What to work on: Return, word for word, only the lines from the one containing "for px, yd, c_, lab" through the last line of the entries.

[Dataset rows]
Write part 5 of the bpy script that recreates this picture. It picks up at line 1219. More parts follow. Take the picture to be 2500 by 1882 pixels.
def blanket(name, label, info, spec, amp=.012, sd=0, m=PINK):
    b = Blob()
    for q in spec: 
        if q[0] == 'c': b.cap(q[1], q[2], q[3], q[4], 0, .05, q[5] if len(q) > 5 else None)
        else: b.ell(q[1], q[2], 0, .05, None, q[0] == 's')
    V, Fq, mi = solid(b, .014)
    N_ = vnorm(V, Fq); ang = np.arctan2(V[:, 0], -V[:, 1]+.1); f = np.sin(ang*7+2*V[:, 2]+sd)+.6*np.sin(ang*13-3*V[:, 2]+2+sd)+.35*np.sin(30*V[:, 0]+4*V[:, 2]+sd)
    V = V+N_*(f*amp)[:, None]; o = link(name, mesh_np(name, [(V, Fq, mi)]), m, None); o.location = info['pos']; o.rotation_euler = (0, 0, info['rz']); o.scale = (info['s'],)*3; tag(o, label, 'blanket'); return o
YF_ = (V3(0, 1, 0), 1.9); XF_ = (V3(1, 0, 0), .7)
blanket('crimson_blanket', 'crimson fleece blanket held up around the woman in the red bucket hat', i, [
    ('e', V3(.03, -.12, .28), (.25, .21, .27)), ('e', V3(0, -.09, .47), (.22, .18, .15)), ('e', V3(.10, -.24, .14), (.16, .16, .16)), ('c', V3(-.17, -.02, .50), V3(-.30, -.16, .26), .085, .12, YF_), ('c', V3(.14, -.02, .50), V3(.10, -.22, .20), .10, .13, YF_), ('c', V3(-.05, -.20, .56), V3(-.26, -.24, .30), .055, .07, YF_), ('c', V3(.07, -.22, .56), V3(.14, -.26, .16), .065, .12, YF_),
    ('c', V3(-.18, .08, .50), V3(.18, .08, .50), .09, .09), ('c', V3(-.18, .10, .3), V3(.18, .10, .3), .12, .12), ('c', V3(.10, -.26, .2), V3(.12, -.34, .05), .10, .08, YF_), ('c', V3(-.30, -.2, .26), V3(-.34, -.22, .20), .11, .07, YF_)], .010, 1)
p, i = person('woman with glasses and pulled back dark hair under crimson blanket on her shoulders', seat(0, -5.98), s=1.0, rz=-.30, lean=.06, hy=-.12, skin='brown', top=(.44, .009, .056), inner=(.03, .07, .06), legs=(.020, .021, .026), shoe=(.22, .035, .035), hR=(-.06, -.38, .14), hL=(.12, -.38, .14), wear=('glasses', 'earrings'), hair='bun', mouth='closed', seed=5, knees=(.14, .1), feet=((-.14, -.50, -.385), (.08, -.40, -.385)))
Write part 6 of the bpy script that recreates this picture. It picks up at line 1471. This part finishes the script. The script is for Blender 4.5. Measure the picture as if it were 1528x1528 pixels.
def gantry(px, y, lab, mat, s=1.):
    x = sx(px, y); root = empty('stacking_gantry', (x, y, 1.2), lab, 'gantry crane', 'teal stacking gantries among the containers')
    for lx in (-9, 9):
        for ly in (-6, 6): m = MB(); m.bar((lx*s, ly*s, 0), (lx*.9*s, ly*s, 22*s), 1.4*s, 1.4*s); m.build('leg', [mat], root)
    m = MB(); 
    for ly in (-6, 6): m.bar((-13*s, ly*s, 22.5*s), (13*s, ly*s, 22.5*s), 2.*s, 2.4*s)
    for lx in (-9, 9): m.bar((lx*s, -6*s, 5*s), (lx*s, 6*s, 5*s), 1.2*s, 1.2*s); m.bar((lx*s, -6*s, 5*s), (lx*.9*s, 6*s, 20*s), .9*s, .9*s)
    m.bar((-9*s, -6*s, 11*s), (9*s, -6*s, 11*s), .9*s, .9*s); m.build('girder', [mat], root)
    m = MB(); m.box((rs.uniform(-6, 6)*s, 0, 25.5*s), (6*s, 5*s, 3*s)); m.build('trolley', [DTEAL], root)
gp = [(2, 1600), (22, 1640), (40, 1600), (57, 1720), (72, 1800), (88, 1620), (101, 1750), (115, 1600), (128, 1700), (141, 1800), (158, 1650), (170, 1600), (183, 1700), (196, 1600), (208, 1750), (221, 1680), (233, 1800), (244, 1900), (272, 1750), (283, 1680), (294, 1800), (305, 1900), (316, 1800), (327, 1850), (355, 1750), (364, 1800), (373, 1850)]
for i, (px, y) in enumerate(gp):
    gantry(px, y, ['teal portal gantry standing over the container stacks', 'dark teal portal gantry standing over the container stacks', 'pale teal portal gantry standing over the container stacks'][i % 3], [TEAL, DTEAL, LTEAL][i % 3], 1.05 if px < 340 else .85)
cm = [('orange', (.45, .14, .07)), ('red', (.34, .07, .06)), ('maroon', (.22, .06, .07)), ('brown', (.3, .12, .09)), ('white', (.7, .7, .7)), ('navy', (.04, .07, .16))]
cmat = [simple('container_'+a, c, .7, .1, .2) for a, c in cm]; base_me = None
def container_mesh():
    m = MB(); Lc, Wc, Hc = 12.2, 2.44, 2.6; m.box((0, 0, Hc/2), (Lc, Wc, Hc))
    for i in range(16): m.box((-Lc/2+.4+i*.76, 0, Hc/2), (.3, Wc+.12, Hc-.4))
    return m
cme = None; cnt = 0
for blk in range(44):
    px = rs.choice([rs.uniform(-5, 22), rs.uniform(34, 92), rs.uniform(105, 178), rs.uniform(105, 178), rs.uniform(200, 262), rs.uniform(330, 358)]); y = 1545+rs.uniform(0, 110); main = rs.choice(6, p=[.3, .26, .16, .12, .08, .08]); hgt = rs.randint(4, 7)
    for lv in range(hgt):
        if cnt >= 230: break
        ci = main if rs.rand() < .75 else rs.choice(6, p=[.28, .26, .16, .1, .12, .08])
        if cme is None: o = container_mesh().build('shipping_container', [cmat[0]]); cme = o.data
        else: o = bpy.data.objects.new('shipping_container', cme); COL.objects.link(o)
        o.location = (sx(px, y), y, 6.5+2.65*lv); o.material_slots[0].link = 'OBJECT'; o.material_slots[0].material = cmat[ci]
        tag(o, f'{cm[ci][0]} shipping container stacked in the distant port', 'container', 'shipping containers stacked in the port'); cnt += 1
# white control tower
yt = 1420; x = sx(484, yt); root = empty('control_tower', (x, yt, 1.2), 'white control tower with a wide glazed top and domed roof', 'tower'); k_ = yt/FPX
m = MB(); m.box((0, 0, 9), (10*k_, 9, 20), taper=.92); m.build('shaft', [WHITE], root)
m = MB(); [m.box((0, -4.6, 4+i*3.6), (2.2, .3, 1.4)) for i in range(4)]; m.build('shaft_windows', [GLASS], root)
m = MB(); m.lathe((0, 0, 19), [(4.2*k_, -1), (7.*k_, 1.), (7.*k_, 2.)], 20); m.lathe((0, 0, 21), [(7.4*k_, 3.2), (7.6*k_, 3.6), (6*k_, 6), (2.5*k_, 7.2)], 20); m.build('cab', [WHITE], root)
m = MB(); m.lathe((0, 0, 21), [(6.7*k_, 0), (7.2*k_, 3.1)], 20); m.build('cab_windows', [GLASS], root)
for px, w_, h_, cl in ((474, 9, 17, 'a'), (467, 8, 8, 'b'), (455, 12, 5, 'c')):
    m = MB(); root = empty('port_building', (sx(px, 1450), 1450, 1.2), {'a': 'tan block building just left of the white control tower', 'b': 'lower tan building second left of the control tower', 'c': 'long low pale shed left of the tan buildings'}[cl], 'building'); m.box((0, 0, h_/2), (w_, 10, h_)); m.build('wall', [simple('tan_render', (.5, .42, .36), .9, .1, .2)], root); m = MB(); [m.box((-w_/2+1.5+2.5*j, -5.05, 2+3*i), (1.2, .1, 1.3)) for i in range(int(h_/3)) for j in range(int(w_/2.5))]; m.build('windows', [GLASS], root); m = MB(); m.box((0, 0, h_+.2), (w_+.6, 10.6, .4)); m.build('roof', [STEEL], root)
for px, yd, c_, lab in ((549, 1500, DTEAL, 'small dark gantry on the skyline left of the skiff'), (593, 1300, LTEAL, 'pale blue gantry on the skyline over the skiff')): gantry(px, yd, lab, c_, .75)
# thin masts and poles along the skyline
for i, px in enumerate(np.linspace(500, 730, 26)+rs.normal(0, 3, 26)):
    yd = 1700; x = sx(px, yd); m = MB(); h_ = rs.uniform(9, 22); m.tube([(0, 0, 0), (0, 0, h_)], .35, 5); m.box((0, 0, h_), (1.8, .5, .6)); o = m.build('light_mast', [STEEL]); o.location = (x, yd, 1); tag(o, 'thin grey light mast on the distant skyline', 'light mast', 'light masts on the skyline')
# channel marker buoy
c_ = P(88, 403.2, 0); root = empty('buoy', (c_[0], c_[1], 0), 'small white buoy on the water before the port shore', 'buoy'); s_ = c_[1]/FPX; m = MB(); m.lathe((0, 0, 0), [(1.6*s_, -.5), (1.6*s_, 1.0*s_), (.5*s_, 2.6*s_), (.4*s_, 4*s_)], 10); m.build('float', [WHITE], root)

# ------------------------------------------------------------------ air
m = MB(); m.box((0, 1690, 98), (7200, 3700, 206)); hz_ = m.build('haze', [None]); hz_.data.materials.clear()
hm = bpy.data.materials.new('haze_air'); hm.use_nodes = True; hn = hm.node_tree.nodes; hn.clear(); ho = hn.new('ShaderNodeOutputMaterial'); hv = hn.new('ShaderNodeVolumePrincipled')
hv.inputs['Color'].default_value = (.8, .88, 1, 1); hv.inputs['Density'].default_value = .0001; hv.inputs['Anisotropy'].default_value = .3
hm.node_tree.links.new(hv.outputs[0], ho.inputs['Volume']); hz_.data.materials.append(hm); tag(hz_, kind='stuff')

Solution for this exercise:
for px, yd, c_, lab in ((549, 1500, DTEAL, 'small dark gantry on the skyline left of the skiff'), (593, 1300, LTEAL, 'pale blue gantry on the skyline over the skiff')): gantry(px, yd, lab, c_, .75)
# thin masts and poles along the skyline
for i, px in enumerate(np.linspace(500, 730, 26)+rs.normal(0, 3, 26)):
    yd = 1700; x = sx(px, yd); m = MB(); h_ = rs.uniform(9, 22); m.tube([(0, 0, 0), (0, 0, h_)], .35, 5); m.box((0, 0, h_), (1.8, .5, .6)); o = m.build('light_mast', [STEEL]); o.location = (x, yd, 1); tag(o, 'thin grey light mast on the distant skyline', 'light mast', 'light masts on the skyline')
# channel marker buoy
c_ = P(88, 403.2, 0); root = empty('buoy', (c_[0], c_[1], 0), 'small white buoy on the water before the port shore', 'buoy'); s_ = c_[1]/FPX; m = MB(); m.lathe((0, 0, 0), [(1.6*s_, -.5), (1.6*s_, 1.0*s_), (.5*s_, 2.6*s_), (.4*s_, 4*s_)], 10); m.build('float', [WHITE], root)

# ------------------------------------------------------------------ air
m = MB(); m.box((0, 1690, 98), (7200, 3700, 206)); hz_ = m.build('haze', [None]); hz_.data.materials.clear()
hm = bpy.data.materials.new('haze_air'); hm.use_nodes = True; hn = hm.node_tree.nodes; hn.clear(); ho = hn.new('ShaderNodeOutputMaterial'); hv = hn.new('ShaderNodeVolumePrincipled')
hv.inputs['Color'].default_value = (.8, .88, 1, 1); hv.inputs['Density'].default_value = .0001; hv.inputs['Anisotropy'].default_value = .3
hm.node_tree.links.new(hv.outputs[0], ho.inputs['Volume']); hz_.data.materials.append(hm); tag(hz_, kind='stuff')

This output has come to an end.